I heard this great story on Speaking of Faith with Adele Diamond, a cognitive developmental neuroscientist who currently teaches at the University of British Columbia in Canada. Diamond is learning about the brain challenges basic assumptions in modern education. Her work is scientifically illustrating the educational power of things like play, sports, music, memorization and reflection. One of the small examples she gave was that when she was a child if she wrote a letter or number wrong, the teacher would invite/demand that she write it 1000 times. Maybe it was a misspelling of the color red verses the verb read. Maybe she didn’t capitalize her I’s. She told of brain research that poses the question, “how do people best change their behavior and how do we encourage it in a non-judgmental way.” A teacher she observed as a professor had a young child who confused 6 and 9. Tonight, when you do the math homework, she told the young student, every time you go to write a 6, pick up a red pencil. “The reason it works is because picking up the pencil allows the child to take a moment and think and do what they really know you should do but is not your first inclination. But if you ask a child this young to wait it doesn’t help. Picking up the pencil gives the child a tangible way to wait.
This is, in a very real sense, is an important spiritual discipline. It is a function that we can and must learn to help one another learn – this stopping, reflecting, waiting, considering what we really want in our lives. This kind of learning and support and behavior modification that is required will not come from your pastors alone, but will come as we live in community together, as we share our practices and we witness to one how we moving into our yearnings in tangible ways. The support for such spiritual living begins in moments when we share a deep connection. It is nurtured, corrected, challenged, and celebrated as we journey through life together.
The invitation of Christmas is to open our hearts to the longings of our past, the hopes for today, and the willingness to take those first steps together into becoming who we want to be. The invitation of the gospel lesson is to trust that in good time the Spirit will bring to fruition, (as it did with Elizabeth and Mary, that which is growing inside and through us. In this time of silent meditation and prayer, I invite us to consider what next steps, what small change or addition to our life we would like to make in order to step more fully into hopes and dreams for our life and the life of the world.
Amen
Luke 1:39-45 Elizabeth’s journey to Mary
Luke 1:39-45
39 In those days Mary set out and went with haste to a Judean town in the hill country, where she entered the house of Zechariah and greeted Elizabeth.

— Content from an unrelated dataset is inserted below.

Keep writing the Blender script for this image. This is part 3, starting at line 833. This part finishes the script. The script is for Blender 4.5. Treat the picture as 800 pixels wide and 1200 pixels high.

When Elizabeth heard Mary’s greeting, the child leapt in her womb. And Elizabeth was filled with the Holy Spirit and exclaimed with a loud cry, ‘Blessed are you among women, and blessed is the fruit of your womb. And why has this happened to me, that the mother of my Lord comes to me? For as soon as I heard the sound of your greeting, the child in my womb leapt for joy. 45And blessed is she who believed that there would be* a fulfillment of what was spoken to her by the Lord.’